EXTRACTED INFORMATION:
_ _ _

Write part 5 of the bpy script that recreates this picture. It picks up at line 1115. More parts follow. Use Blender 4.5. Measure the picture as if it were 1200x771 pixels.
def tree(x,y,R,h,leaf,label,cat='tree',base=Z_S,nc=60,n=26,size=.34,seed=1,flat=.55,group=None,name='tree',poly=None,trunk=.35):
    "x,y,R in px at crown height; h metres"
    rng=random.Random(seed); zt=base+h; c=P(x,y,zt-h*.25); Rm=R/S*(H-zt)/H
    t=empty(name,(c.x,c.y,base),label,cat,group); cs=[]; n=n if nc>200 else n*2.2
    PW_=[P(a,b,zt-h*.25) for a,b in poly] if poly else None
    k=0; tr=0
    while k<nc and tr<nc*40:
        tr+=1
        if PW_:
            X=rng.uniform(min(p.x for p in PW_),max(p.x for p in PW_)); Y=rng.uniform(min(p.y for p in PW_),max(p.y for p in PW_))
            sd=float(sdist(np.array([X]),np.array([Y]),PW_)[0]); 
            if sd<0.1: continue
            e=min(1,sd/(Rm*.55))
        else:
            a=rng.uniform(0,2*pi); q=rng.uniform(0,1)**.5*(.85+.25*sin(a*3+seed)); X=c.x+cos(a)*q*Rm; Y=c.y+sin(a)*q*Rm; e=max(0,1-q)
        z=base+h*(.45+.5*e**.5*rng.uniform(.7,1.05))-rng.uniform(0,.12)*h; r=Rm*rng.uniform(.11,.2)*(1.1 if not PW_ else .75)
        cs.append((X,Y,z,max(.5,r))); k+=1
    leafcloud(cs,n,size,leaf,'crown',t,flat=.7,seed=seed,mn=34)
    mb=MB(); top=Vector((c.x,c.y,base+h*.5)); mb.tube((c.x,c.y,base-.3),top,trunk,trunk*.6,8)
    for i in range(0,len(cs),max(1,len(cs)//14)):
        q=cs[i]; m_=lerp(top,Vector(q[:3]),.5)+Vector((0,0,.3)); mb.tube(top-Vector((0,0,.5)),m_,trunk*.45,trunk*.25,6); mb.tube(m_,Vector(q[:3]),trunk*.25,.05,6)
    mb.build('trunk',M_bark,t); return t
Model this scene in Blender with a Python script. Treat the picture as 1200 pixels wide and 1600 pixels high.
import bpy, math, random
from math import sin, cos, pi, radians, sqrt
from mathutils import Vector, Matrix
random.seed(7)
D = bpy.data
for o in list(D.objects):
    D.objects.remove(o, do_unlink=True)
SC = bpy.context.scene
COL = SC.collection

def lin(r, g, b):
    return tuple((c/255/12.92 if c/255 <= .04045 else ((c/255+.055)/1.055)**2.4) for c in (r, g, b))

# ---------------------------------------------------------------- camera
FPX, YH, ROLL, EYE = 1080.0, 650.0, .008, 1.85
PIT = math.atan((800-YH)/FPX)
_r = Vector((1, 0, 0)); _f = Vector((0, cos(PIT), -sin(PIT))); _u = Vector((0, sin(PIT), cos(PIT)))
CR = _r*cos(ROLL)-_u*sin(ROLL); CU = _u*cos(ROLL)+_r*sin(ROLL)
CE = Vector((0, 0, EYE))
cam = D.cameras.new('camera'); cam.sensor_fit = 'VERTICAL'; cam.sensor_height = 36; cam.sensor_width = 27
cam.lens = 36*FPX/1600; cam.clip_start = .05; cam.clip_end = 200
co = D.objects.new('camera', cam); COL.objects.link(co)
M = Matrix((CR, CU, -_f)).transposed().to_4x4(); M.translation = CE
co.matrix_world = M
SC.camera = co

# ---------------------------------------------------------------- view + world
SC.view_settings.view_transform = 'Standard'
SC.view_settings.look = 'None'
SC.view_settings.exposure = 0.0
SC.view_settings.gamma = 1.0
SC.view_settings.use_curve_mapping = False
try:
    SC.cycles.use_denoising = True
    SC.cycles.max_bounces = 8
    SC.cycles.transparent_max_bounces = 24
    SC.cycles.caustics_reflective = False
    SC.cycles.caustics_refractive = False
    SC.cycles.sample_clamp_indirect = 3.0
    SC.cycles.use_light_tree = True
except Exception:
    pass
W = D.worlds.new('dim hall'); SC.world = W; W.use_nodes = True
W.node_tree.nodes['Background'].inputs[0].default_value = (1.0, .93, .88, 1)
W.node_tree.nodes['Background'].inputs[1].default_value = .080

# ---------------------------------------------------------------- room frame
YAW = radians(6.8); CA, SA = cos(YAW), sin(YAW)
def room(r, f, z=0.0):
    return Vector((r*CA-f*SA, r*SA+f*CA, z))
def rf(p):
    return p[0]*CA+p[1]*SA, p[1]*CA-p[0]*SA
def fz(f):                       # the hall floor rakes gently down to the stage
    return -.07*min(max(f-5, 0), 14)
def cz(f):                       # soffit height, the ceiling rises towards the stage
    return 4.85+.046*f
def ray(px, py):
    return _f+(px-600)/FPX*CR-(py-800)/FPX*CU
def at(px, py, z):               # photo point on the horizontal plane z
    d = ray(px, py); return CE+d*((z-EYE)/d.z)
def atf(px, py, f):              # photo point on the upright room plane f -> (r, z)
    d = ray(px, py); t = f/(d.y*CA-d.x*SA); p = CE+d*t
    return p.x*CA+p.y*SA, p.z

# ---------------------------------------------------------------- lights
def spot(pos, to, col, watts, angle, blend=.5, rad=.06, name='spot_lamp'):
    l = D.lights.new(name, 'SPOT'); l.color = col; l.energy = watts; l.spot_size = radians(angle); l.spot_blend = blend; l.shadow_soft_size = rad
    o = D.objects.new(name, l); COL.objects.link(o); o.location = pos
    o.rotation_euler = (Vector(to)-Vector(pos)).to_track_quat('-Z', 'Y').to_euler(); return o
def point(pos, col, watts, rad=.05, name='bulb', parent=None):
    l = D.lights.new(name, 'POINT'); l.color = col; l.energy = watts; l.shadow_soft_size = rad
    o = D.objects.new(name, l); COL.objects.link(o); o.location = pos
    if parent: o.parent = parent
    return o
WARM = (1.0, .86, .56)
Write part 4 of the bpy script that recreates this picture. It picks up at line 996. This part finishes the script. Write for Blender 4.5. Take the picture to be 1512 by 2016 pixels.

_ _ _

WHAT IS NEEDED: Exactly reproduce all of the entries above.

RESULT OF THE TASK:
Write part 5 of the bpy script that recreates this picture. It picks up at line 1115. More parts follow. Use Blender 4.5. Measure the picture as if it were 1200x771 pixels.
def tree(x,y,R,h,leaf,label,cat='tree',base=Z_S,nc=60,n=26,size=.34,seed=1,flat=.55,group=None,name='tree',poly=None,trunk=.35):
    "x,y,R in px at crown height; h metres"
    rng=random.Random(seed); zt=base+h; c=P(x,y,zt-h*.25); Rm=R/S*(H-zt)/H
    t=empty(name,(c.x,c.y,base),label,cat,group); cs=[]; n=n if nc>200 else n*2.2
    PW_=[P(a,b,zt-h*.25) for a,b in poly] if poly else None
    k=0; tr=0
    while k<nc and tr<nc*40:
        tr+=1
        if PW_:
            X=rng.uniform(min(p.x for p in PW_),max(p.x for p in PW_)); Y=rng.uniform(min(p.y for p in PW_),max(p.y for p in PW_))
            sd=float(sdist(np.array([X]),np.array([Y]),PW_)[0]); 
            if sd<0.1: continue
            e=min(1,sd/(Rm*.55))
        else:
            a=rng.uniform(0,2*pi); q=rng.uniform(0,1)**.5*(.85+.25*sin(a*3+seed)); X=c.x+cos(a)*q*Rm; Y=c.y+sin(a)*q*Rm; e=max(0,1-q)
        z=base+h*(.45+.5*e**.5*rng.uniform(.7,1.05))-rng.uniform(0,.12)*h; r=Rm*rng.uniform(.11,.2)*(1.1 if not PW_ else .75)
        cs.append((X,Y,z,max(.5,r))); k+=1
    leafcloud(cs,n,size,leaf,'crown',t,flat=.7,seed=seed,mn=34)
    mb=MB(); top=Vector((c.x,c.y,base+h*.5)); mb.tube((c.x,c.y,base-.3),top,trunk,trunk*.6,8)
    for i in range(0,len(cs),max(1,len(cs)//14)):
        q=cs[i]; m_=lerp(top,Vector(q[:3]),.5)+Vector((0,0,.3)); mb.tube(top-Vector((0,0,.5)),m_,trunk*.45,trunk*.25,6); mb.tube(m_,Vector(q[:3]),trunk*.25,.05,6)
    mb.build('trunk',M_bark,t); return t
Model this scene in Blender with a Python script. Treat the picture as 1200 pixels wide and 1600 pixels high.
import bpy, math, random
from math import sin, cos, pi, radians, sqrt
from mathutils import Vector, Matrix
random.seed(7)
D = bpy.data
for o in list(D.objects):
    D.objects.remove(o, do_unlink=True)
SC = bpy.context.scene
COL = SC.collection

def lin(r, g, b):
    return tuple((c/255/12.92 if c/255 <= .04045 else ((c/255+.055)/1.055)**2.4) for c in (r, g, b))

# ---------------------------------------------------------------- camera
FPX, YH, ROLL, EYE = 1080.0, 650.0, .008, 1.85
PIT = math.atan((800-YH)/FPX)
_r = Vector((1, 0, 0)); _f = Vector((0, cos(PIT), -sin(PIT))); _u = Vector((0, sin(PIT), cos(PIT)))
CR = _r*cos(ROLL)-_u*sin(ROLL); CU = _u*cos(ROLL)+_r*sin(ROLL)
CE = Vector((0, 0, EYE))
cam = D.cameras.new('camera'); cam.sensor_fit = 'VERTICAL'; cam.sensor_height = 36; cam.sensor_width = 27
cam.lens = 36*FPX/1600; cam.clip_start = .05; cam.clip_end = 200
co = D.objects.new('camera', cam); COL.objects.link(co)
M = Matrix((CR, CU, -_f)).transposed().to_4x4(); M.translation = CE
co.matrix_world = M
SC.camera = co

# ---------------------------------------------------------------- view + world
SC.view_settings.view_transform = 'Standard'
SC.view_settings.look = 'None'
SC.view_settings.exposure = 0.0
SC.view_settings.gamma = 1.0
SC.view_settings.use_curve_mapping = False
try:
    SC.cycles.use_denoising = True
    SC.cycles.max_bounces = 8
    SC.cycles.transparent_max_bounces = 24
    SC.cycles.caustics_reflective = False
    SC.cycles.caustics_refractive = False
    SC.cycles.sample_clamp_indirect = 3.0
    SC.cycles.use_light_tree = True
except Exception:
    pass
W = D.worlds.new('dim hall'); SC.world = W; W.use_nodes = True
W.node_tree.nodes['Background'].inputs[0].default_value = (1.0, .93, .88, 1)
W.node_tree.nodes['Background'].inputs[1].default_value = .080

# ---------------------------------------------------------------- room frame
YAW = radians(6.8); CA, SA = cos(YAW), sin(YAW)
def room(r, f, z=0.0):
    return Vector((r*CA-f*SA, r*SA+f*CA, z))
def rf(p):
    return p[0]*CA+p[1]*SA, p[1]*CA-p[0]*SA
def fz(f):                       # the hall floor rakes gently down to the stage
    return -.07*min(max(f-5, 0), 14)
def cz(f):                       # soffit height, the ceiling rises towards the stage
    return 4.85+.046*f
def ray(px, py):
    return _f+(px-600)/FPX*CR-(py-800)/FPX*CU
def at(px, py, z):               # photo point on the horizontal plane z
    d = ray(px, py); return CE+d*((z-EYE)/d.z)
def atf(px, py, f):              # photo point on the upright room plane f -> (r, z)
    d = ray(px, py); t = f/(d.y*CA-d.x*SA); p = CE+d*t
    return p.x*CA+p.y*SA, p.z

# ---------------------------------------------------------------- lights
def spot(pos, to, col, watts, angle, blend=.5, rad=.06, name='spot_lamp'):
    l = D.lights.new(name, 'SPOT'); l.color = col; l.energy = watts; l.spot_size = radians(angle); l.spot_blend = blend; l.shadow_soft_size = rad
    o = D.objects.new(name, l); COL.objects.link(o); o.location = pos
    o.rotation_euler = (Vector(to)-Vector(pos)).to_track_quat('-Z', 'Y').to_euler(); return o
def point(pos, col, watts, rad=.05, name='bulb', parent=None):
    l = D.lights.new(name, 'POINT'); l.color = col; l.energy = watts; l.shadow_soft_size = rad
    o = D.objects.new(name, l); COL.objects.link(o); o.location = pos
    if parent: o.parent = parent
    return o
WARM = (1.0, .86, .56)
Write part 4 of the bpy script that recreates this picture. It picks up at line 996. This part finishes the script. Write for Blender 4.5. Take the picture to be 1512 by 2016 pixels.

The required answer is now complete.